Sunday, June 13, 2010


Thirsty Ear Collage

Lots of great music on the first day of this year's Thirsty Ear Festival at eaves Ranch. For those willing to withstand the wind and the dust (I still can't believe that nobody took the opportunity to sing some Woody Guthrie Dustbowl songs) it was a great time, as usual. And heck, Eaves Ranch is supposed to look like a dusty old western town. This year it was just dustier.

It was a bittersweet fun with the word that this will be the last Thirsty Ear to be held at Eaves Ranch -- where it's been held almost every year since 1999 (In 2001 it was at Bonanza Creek movie ranch and in 2004 it wasn't held at all). At this point I'm not quite sure what the future of the festival is. But it's been a great run.

All my snapshots from this year's festival can be found HERE.

Here's my favorite music from Day 1:

RICHARD JOHNSTON & PETER WILLIAMSAlthough he's not that well-known, Richard Johnston was one of the true highlights of the first day. This was his second Thirsty Ear appearance, the first being back in 2007.

For those unfamiliar, Johnston is a Memphis street musician, who earns a living giving performances on Beale Street. Usually he plays as a one-man band playing guitar or one of his home-made diddley bows with his bands and drums with his feet. He had a couple of his homemade cigar-box contraptions with him Saturday. "You don't have to spend $2,500 on a guitar to have a lot of fun," he said.

But he also expanded his one-man band show saturday with the addition of Santa Fe's own Peter Williams on bass for several songs. With Peter, Johnston sounded a lot like The Black Keys.

I bought a copy of Johnston's Official Bootleg #1. The album, recorded several years ago, is good, but it doesn't come anywhere close to his live performances.

ASLEEP AT THE WHEEL As much as I loved Johnston, I think my favorite performance Saturday was Asleep at the Wheel.

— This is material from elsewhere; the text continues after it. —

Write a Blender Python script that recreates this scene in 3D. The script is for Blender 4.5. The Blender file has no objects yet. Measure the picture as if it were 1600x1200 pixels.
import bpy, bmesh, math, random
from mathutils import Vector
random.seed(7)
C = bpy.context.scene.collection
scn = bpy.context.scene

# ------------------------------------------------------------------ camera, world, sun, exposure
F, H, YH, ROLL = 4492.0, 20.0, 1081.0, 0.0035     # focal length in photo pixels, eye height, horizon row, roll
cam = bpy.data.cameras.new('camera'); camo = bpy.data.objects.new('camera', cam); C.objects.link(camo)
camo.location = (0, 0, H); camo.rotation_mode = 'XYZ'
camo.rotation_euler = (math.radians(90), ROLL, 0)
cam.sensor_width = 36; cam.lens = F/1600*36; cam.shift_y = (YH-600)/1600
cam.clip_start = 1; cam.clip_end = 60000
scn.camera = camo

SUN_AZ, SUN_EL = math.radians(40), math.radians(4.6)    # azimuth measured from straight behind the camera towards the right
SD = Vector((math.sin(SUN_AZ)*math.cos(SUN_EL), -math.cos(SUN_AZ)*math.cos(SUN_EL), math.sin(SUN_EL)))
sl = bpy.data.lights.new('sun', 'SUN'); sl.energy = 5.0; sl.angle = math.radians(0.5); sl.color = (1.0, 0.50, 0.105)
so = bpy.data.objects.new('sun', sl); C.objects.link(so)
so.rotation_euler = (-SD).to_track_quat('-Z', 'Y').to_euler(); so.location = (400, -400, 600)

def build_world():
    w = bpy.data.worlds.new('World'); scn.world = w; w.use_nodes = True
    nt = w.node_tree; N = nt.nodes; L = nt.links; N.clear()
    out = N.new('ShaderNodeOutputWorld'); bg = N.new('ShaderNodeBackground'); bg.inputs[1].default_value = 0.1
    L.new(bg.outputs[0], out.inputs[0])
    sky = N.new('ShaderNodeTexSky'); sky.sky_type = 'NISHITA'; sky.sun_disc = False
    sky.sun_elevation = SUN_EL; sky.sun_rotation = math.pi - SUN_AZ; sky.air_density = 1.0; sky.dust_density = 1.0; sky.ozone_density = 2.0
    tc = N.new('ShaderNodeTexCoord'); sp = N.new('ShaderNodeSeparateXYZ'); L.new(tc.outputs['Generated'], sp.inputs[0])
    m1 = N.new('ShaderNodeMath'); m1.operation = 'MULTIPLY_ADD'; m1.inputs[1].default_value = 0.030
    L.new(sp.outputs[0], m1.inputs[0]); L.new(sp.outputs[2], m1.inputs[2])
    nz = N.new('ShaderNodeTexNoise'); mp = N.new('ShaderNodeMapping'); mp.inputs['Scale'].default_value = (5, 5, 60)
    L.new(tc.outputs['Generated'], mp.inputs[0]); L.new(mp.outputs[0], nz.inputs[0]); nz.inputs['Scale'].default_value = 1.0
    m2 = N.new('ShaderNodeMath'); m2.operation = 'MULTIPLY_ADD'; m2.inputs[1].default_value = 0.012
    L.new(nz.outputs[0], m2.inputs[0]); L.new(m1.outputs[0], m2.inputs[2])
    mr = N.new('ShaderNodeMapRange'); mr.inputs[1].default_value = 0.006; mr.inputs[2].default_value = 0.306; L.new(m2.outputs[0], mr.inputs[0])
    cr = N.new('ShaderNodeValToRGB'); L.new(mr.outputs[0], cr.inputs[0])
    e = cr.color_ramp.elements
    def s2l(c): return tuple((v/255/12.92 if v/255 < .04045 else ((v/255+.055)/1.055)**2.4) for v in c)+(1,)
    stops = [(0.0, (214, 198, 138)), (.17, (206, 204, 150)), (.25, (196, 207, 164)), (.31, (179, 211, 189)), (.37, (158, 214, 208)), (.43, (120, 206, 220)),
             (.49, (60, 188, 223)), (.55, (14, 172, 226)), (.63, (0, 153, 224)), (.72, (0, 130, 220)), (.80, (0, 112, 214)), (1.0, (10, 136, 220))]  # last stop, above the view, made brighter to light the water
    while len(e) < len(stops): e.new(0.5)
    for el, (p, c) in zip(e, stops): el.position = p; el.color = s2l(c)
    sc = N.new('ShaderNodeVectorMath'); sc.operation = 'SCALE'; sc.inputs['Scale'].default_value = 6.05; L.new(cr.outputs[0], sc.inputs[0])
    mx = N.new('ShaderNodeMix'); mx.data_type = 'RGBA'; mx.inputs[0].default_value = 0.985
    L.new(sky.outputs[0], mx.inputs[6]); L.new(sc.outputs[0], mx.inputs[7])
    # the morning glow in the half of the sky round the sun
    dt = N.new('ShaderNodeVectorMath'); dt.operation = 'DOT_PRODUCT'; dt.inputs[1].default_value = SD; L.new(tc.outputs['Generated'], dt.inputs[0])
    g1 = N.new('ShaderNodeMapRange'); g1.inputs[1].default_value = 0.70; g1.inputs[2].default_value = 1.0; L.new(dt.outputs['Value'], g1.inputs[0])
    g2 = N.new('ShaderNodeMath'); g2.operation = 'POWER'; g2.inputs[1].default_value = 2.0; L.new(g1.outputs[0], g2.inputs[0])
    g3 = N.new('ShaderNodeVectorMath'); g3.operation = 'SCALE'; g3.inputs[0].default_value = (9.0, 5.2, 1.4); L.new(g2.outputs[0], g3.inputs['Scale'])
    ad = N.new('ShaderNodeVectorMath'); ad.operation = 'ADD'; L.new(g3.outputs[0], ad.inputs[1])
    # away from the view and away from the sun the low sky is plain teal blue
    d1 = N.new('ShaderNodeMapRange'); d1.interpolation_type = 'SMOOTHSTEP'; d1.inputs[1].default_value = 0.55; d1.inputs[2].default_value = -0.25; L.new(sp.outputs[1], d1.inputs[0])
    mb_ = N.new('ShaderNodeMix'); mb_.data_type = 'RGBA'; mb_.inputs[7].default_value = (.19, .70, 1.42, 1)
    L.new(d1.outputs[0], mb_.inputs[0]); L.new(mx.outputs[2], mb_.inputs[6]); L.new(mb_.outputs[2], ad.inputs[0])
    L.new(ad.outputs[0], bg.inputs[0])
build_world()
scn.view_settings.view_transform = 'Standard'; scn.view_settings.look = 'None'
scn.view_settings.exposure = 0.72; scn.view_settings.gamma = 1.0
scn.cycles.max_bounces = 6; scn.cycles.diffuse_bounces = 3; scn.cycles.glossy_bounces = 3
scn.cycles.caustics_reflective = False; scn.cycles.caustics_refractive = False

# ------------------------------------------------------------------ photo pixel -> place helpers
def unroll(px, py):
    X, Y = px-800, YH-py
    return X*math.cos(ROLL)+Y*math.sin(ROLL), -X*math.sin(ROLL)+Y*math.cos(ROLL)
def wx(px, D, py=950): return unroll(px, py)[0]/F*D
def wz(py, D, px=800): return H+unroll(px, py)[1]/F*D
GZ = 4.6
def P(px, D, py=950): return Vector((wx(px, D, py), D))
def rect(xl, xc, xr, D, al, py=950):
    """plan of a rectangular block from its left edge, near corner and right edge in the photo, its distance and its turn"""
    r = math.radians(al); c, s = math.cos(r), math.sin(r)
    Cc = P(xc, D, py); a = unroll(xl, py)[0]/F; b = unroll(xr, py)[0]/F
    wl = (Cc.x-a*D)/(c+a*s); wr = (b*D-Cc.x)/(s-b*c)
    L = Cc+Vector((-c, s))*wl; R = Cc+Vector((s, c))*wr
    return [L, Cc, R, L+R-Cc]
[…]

I'd only seen them once before -- at Club West circa 1984. Some of the current members of the band might not have even been born at that point. But if anything, this band is even tighter than the old days, Eddie Rivers, who also has played with Wayne Hancock, is a monster on steel guitar -- and he doubles on sax. Jason Roberts is a great fiddler and singer, and singer Elizabeth McQueen is a delight. But deserving the most credit is frontman/founding member/western-swing visionary Ray Benson. He's the glue that holds it all together.

While I loved all the classic western-swing songs they did, ("Oh You Pretty Woman" is the one that got stuck in my head) I've got to say that Wheel's version of "Hot Rod Lincoln" Saturday nearly rivaled Commander Cody's and Bill Kirchen's versions.
Felix y Los Gatos was the last band I saw at last year's Thirsty Ear Festival, so I guess it's appropriate that they were the first I saw this year.

Last year the rain forced the Cats to abandon the outside main stage and play inside the hotel. But this year they were able to reclaim the main stage. And they did it like pros.

For those who've never seen them, Felix and the boys, who call Albuquerque home, play a mean mixture of ranchero, zydeco, country, blues and rock. Mostly they do originals, though they did sneak in a cover of The Rolling Stones' "Miss You" as well as their version of "Don't Mess with My Toot Toot." While Felix's version of this zydeco classic is a lot of fun, I have to admit I was relieved that this year that they didn't make it last 45 minutes like they did last year.

The Thirsty Ear Festival continues today with performances by Dave Alvin & The Guilty Women, Hayes Carll, Darrell Scott, Alex Maryol and more.